_WORK TO DO_: Collect each line of the entries that holds the string "script".

##### STORED RECORDS #####

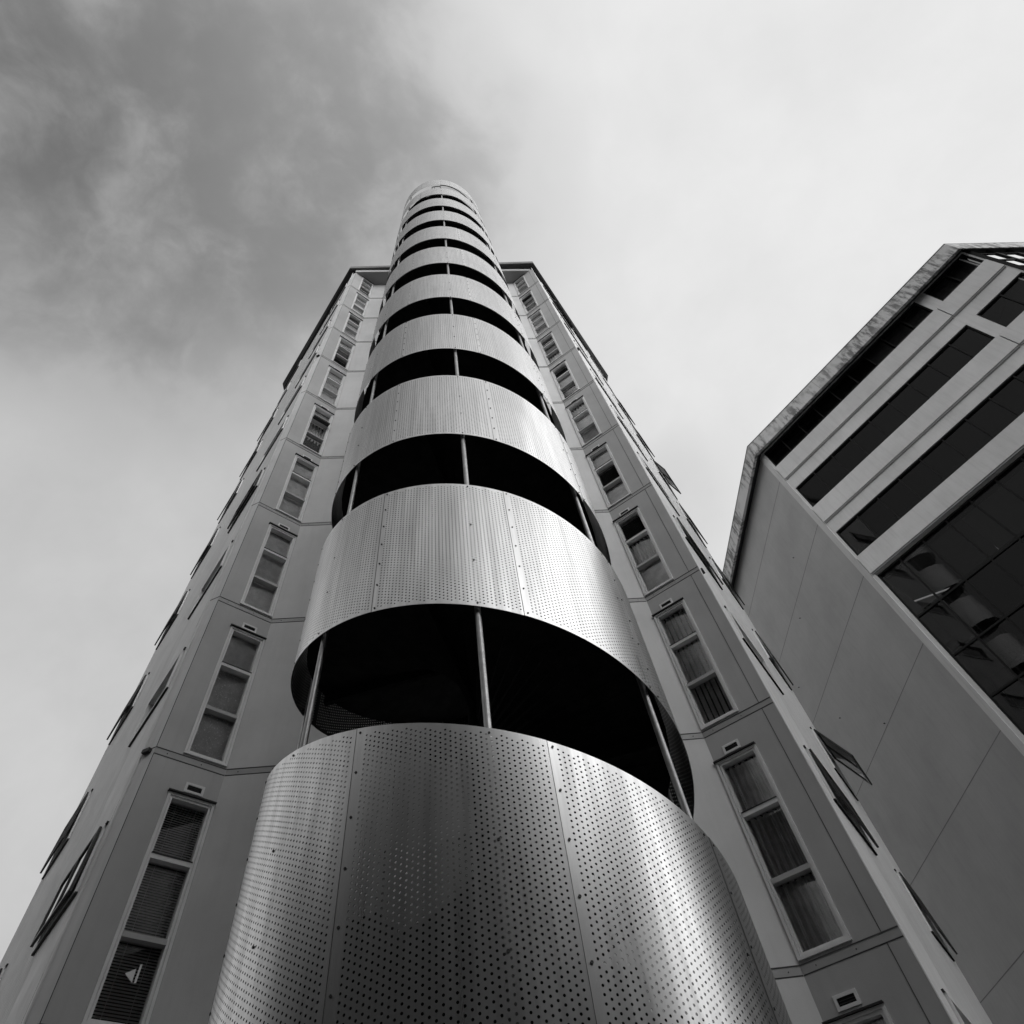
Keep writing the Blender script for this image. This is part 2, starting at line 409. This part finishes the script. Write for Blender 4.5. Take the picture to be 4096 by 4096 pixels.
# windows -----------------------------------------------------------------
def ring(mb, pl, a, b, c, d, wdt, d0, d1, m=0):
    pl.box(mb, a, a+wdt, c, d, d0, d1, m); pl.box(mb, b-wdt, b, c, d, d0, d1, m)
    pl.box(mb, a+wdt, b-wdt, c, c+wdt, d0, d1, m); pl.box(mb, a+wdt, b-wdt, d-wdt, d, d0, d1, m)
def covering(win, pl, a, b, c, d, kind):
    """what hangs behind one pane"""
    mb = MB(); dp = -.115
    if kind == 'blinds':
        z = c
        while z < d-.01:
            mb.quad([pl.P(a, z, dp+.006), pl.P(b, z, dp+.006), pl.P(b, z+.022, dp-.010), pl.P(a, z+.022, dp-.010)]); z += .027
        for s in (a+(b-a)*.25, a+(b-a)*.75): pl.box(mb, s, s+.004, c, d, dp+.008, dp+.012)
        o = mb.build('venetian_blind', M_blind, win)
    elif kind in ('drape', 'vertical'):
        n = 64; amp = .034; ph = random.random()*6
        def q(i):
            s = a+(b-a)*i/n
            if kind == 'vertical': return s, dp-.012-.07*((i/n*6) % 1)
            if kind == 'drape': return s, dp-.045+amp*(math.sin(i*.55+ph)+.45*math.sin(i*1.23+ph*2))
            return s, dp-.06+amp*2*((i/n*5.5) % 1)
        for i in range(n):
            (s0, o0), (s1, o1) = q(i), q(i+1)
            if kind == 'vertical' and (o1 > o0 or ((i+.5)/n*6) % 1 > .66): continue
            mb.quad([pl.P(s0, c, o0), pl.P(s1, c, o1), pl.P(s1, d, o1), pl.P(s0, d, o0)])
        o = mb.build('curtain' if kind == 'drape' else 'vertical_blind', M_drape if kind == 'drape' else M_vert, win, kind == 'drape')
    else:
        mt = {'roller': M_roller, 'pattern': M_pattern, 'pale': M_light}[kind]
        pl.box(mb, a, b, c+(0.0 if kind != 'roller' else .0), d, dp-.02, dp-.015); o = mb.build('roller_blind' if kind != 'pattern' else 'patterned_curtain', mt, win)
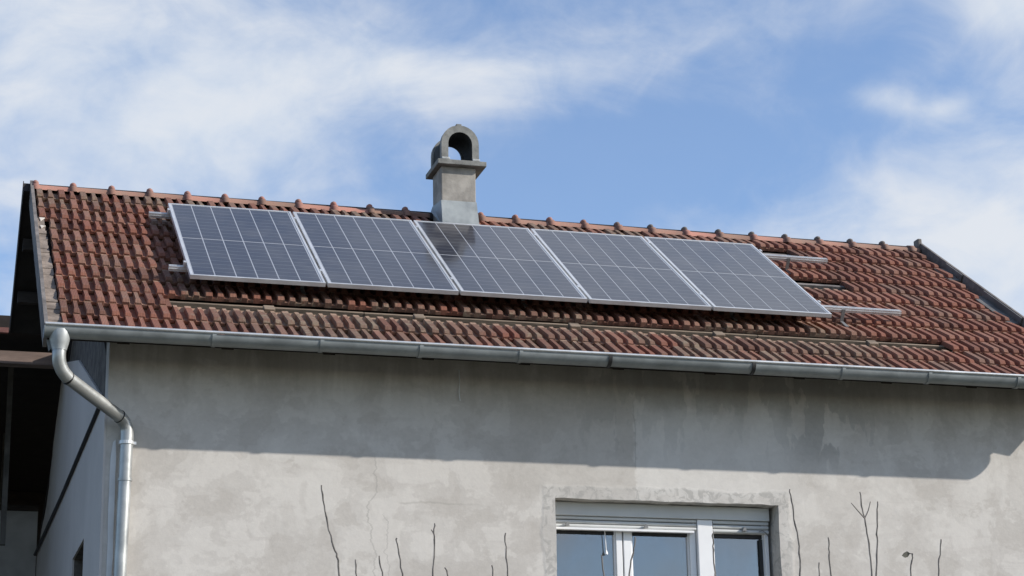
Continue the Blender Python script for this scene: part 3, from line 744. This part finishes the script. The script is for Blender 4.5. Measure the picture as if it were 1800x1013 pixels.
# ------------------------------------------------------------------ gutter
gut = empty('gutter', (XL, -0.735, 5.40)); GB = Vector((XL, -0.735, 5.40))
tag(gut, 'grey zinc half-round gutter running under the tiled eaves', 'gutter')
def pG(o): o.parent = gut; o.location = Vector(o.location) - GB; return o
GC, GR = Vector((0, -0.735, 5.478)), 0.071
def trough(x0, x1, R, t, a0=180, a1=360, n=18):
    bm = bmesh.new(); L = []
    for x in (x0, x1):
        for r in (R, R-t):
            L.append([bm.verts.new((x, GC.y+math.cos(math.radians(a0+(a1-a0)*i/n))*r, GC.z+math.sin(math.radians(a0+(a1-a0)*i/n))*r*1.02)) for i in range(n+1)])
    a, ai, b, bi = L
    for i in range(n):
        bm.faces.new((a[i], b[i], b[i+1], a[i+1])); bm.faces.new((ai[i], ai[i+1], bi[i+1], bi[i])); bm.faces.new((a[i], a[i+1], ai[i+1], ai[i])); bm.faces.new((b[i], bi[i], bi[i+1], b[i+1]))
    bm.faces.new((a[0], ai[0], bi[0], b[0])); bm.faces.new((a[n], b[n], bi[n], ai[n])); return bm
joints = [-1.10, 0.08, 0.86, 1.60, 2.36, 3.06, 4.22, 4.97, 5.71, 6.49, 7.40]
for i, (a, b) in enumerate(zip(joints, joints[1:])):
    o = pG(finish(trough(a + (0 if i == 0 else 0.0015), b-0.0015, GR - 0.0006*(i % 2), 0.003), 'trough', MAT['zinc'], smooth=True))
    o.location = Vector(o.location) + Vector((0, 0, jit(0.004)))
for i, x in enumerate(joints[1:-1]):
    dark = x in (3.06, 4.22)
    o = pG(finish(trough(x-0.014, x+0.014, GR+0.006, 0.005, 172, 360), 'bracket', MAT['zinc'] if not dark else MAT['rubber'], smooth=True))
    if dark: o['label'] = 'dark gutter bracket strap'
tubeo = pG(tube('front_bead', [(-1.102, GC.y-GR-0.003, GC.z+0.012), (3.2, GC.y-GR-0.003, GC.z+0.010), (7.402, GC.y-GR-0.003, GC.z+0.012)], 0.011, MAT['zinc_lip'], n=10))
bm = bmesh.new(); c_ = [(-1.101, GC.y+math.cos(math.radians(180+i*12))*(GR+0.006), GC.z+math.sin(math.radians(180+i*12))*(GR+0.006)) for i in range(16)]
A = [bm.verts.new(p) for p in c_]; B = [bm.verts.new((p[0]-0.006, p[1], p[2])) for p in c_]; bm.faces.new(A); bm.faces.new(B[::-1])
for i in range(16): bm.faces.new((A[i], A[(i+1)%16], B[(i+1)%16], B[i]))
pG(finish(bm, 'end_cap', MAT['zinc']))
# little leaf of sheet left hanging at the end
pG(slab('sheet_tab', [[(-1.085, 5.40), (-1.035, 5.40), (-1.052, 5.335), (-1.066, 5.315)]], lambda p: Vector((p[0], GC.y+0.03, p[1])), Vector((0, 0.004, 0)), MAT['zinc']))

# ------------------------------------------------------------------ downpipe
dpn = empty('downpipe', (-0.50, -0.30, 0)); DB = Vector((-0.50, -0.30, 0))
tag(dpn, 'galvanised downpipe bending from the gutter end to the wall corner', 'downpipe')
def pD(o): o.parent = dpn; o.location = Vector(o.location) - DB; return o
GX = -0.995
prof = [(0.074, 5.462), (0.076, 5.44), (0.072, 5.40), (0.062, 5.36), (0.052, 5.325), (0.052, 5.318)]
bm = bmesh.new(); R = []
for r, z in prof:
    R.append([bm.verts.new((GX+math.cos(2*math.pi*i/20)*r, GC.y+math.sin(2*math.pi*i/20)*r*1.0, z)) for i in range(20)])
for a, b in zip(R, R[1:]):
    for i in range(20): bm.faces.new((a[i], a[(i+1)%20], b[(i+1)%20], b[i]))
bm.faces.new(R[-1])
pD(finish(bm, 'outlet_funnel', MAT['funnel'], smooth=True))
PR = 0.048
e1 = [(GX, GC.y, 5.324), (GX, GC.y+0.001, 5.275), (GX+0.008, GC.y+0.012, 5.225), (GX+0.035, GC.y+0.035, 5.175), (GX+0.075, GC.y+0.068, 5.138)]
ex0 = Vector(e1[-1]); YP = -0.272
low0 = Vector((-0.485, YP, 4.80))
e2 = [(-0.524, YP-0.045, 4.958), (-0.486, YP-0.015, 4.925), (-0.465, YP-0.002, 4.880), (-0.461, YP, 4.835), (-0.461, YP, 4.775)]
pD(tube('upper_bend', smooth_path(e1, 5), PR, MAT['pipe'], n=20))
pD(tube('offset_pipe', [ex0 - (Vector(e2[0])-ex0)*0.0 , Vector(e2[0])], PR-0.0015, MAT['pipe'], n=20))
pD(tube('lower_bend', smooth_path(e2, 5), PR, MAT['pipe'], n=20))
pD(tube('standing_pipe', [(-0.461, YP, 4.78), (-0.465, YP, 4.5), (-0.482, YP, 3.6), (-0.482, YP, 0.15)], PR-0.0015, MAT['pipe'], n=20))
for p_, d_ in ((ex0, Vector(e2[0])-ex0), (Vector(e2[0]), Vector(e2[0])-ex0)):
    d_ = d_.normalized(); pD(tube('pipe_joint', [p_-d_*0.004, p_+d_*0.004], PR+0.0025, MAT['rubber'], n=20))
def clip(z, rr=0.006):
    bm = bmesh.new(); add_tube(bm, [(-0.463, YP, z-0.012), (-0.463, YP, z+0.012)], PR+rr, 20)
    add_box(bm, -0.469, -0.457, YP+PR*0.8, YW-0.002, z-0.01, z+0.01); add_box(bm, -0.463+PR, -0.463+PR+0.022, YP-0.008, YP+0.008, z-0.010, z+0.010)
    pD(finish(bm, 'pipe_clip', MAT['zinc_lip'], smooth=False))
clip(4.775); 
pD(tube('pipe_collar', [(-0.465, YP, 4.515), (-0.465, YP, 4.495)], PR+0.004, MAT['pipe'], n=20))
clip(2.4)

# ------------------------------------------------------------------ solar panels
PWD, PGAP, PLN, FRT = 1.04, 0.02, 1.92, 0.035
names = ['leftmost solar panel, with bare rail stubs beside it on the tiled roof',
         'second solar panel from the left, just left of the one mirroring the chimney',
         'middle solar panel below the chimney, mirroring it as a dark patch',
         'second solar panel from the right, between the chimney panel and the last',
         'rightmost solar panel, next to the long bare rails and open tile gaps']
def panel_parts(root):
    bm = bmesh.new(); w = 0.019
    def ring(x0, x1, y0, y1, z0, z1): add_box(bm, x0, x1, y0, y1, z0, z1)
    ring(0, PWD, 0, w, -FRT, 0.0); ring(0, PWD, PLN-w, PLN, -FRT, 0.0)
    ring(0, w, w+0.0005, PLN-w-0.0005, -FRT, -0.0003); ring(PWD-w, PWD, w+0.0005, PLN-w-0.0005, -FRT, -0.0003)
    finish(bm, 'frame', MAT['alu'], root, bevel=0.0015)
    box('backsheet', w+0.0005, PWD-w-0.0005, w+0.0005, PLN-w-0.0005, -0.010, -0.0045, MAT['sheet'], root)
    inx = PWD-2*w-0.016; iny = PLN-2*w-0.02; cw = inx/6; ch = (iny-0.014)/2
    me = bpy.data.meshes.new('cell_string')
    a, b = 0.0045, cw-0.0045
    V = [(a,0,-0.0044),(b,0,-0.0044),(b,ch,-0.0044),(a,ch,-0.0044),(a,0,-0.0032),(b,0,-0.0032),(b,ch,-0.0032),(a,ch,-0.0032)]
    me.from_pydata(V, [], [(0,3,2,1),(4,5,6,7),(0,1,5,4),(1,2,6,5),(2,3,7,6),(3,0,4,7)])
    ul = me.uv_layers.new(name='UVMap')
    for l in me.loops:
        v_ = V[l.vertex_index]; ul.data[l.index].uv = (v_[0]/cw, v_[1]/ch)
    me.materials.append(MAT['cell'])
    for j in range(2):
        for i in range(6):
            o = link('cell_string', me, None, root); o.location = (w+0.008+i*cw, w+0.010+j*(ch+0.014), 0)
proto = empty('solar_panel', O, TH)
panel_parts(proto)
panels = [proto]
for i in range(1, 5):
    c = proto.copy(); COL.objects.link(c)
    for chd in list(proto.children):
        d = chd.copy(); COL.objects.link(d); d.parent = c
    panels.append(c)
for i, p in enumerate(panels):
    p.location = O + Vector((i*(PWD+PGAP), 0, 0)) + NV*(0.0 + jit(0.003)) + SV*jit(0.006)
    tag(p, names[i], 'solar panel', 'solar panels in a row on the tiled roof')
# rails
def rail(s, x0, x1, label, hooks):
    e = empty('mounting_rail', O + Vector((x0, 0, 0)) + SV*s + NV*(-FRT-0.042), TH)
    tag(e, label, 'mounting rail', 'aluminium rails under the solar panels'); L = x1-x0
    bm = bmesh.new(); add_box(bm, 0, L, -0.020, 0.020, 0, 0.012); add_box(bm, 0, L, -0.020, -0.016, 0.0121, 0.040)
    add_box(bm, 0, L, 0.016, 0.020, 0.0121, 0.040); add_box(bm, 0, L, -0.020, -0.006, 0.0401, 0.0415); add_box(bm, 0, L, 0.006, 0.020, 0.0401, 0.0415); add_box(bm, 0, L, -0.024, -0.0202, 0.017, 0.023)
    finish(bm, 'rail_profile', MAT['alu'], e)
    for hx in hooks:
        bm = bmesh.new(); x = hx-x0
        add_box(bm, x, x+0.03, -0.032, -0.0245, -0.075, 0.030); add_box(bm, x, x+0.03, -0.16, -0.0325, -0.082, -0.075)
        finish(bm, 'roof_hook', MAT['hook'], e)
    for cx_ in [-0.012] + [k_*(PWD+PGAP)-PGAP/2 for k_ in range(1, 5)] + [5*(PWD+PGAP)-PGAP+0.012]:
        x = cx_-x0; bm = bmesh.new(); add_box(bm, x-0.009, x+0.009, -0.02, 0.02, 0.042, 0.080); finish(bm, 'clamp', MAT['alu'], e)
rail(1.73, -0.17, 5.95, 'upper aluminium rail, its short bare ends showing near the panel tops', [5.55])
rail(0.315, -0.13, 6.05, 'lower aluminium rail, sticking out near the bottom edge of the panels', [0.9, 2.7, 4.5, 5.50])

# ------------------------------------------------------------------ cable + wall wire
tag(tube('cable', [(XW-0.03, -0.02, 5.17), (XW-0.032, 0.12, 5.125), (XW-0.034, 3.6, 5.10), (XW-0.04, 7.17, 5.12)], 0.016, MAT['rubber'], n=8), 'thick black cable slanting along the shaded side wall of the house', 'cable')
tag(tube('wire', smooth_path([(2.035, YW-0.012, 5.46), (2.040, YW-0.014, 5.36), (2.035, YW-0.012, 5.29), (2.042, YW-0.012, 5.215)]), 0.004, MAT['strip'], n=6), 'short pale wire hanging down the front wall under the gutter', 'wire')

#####

_FINAL ANSWER_:
Keep writing the Blender script for this image. This is part 2, starting at line 409. This part finishes the script. Write for Blender 4.5. Take the picture to be 4096 by 4096 pixels.
Continue the Blender Python script for this scene: part 3, from line 744. This part finishes the script. The script is for Blender 4.5. Measure the picture as if it were 1800x1013 pixels.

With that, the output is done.